DI24


DI24 Cat#: DI24
Artist: Fragments
Title: Kinetic Sphere
Date of Release: 6/30/2009
Edition Size: 150 (hand numbered w/ballpoint pen)
Materials: C20 (BASF chrome stock in “smoky” 5-screw shell), full-color printed adhesive labels, full-color print on semigloss cardstock, rubber-stamped matte white adhesive label, soft polybox.
Availability: Sold out at source.

Description:
Those of you who’ve spent any serious time in Cleveland know that it’s barely possible to leave your house without getting pancaked by some anvil or other of phenomenally damaged tapes. Jeff Hatfield and Zach Troxell, aka Fragments, were responsible for the last such anvil to have my name on it before I split for Philly last year, and their self-titled debut left me scratching my head at the point of impact for months, trying to fathom what the hell they could possibly be THINKING. Then again, as Hatfield confided in me at the bar after Fragments turned in a tense and gnarled basement set at the Champagne of Fests III this past March, “I’m not even really sure that I have a head right now,” so perhaps I’m overanalyzing it and the crux of the project is in fact the very billion-yard stare amply documented on the Synthetic Spremulli dvdr and made more than audible on a slew of subsequent releases for Hanson, Pizza Night, A Sounddesign, and Tusco Embassy.

Regardless, I can think of few contemporary synth projects as genuinely weird as this one, and Kinetic Sphere is incredibly gnarled stuff, kicking off like a steel door opening onto the gentle throb of miniature worlds under glass and staging it’s first crescendo as the inhabitants discover space travel, summoning a great purring of afterburners and flashing of lasers, then hanging out around the rafters in a cloud of acrid smoke.
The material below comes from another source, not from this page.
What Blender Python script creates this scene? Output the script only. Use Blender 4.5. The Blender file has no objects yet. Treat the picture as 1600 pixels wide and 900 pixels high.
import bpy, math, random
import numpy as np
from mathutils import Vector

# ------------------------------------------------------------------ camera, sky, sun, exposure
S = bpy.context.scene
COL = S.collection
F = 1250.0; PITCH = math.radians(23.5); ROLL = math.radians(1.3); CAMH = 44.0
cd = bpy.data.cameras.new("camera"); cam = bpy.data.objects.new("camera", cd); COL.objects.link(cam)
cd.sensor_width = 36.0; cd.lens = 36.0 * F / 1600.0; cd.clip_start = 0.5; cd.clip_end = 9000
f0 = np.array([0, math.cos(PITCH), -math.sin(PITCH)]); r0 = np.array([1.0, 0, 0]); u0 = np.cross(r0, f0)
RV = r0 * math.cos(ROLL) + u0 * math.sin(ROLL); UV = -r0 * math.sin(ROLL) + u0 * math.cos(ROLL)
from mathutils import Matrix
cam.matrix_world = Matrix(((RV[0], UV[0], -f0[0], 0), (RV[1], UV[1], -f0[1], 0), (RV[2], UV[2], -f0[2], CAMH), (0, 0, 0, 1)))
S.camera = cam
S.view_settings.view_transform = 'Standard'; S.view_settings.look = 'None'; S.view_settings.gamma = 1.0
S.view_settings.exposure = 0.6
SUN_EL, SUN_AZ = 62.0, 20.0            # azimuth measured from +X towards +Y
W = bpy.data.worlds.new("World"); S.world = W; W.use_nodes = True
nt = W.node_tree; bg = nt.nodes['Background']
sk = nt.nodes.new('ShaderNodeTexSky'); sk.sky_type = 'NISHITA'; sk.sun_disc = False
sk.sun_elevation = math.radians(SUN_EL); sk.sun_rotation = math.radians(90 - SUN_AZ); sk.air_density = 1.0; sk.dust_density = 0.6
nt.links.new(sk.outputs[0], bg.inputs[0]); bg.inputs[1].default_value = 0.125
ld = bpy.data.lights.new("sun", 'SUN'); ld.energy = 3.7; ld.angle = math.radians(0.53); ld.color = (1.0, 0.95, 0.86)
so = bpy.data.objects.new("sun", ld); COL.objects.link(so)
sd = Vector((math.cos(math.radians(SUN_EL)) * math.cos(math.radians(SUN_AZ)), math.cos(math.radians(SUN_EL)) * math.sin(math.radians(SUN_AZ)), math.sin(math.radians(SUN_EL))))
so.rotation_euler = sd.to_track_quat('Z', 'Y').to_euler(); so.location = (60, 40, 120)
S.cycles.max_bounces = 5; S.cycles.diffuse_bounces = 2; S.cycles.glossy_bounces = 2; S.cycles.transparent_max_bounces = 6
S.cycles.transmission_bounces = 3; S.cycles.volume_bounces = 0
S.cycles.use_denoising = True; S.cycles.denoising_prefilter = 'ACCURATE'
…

Side two begins with a wonderful settled/unsettled Drift Studies-esque detuned test tone that gradually accumulates filigree before blindsiding the listener with a split-second glimpse into the abyss, a pendulum that only swings farther and farther, and an ending reminiscent of the coda of Schnitzler’s “Meditation”, in which dub space, once appropriated, becomes literal, carceral, and oppressive, and our heroes keep on throttling the cosmic slot machine amid a beery haze, in a vain attempt to escape the tape itself.